N.Y. minister combats negative rap lyrics - Rev. Calvin Butts III
National Catholic Reporter, May 21, 1993 by Pat Lefevere
TENAFLY, N.J. - Reaction has been swift and supportive to a New York minister's charge that certain rap artists negatively influence black youth by glamorizing sex, misogyny and violence.
Since the Rev. Calvin Butts III, pastor of Abyssinian Baptist Church, Harlem, launched his drive against rap artists 2 Live Crew, Apache, Scarface and N.W.A on May 7, he has been flooded with telephone calls offering support.
Many callers intend to bring tapes, videos and compact discs of the above-named artists to his church at 10 a.m. on June 1. Butts has promised to have a steamroller outside for a "symbolic crushing-out of these negative words and images that are eroding the moral fabric of our community."
Butts sees a "direct relationship" between sexually explicit rap lyrics and teen pregnancies. The minister, who has previously protested cigarette and liquor marketing strategies in African-American areas of the city, said that gun-toting black youths have taken their cue from rap videos, believing that they are combating oppression when they have no real understanding of what constitutes "revolution."

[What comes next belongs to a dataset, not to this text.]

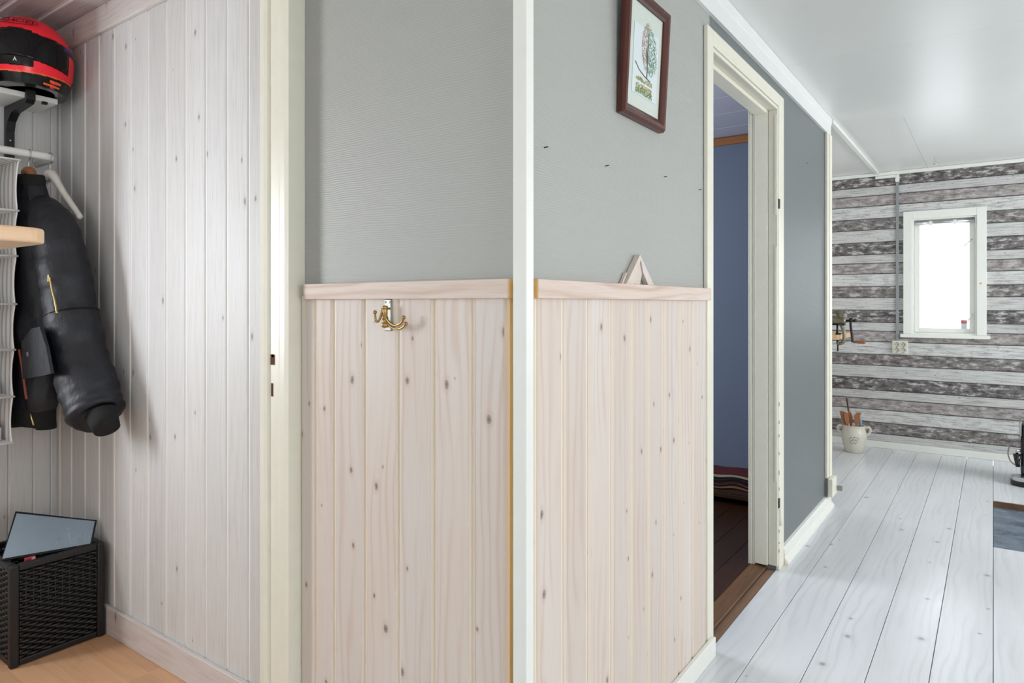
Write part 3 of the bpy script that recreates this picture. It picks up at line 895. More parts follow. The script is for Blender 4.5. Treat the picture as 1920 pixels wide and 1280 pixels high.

Blacks must not permit their children's values to be corroded by other blacks who often call one another "niggers," refer to women as "bitches" and glorify problem-solving with guns, he said.
Rosalyn Ferguson, who directs youth services for the Brooklyn diocese, backs Butts' objective, saying that many Catholic are concerned by the negative messages propagated by certain rappers. "The lyrics go against our Afro-centrist principles," she said, noting that they convey that "life, women and children are unimportant."
Ferguson, an African-American and mother of teenage children, likes rap in general and called its creative, speak-song poetry a complex, cultural expression. However, she noted that groups like those cited by Butts "perpetuate wrong notions" and "confuse" black youths by their audacious gestures and "sensationalizing of taboo words." Many youths use these "maladoptive cultural attributes" to express their own rage - the most common way being the use of threatening behavior around other youths.
"Butts is on the right track" in trying to point out the negativity and "false sense of power" conveyed by some rap music, she said. "His is not a censorship agenda; it's an effort to get people to think."
Does good rap exist? "Absolutely," Ferguson said, pointing to a special tape composed by a former Brooklyn Catholic Charities worker that has been used by the diocese to promote racial harmony. She also cited Arrested Development's rap song about a homeless man, which she said delivers a positive message and also devotes a percentage of its earnings to aid the homeless.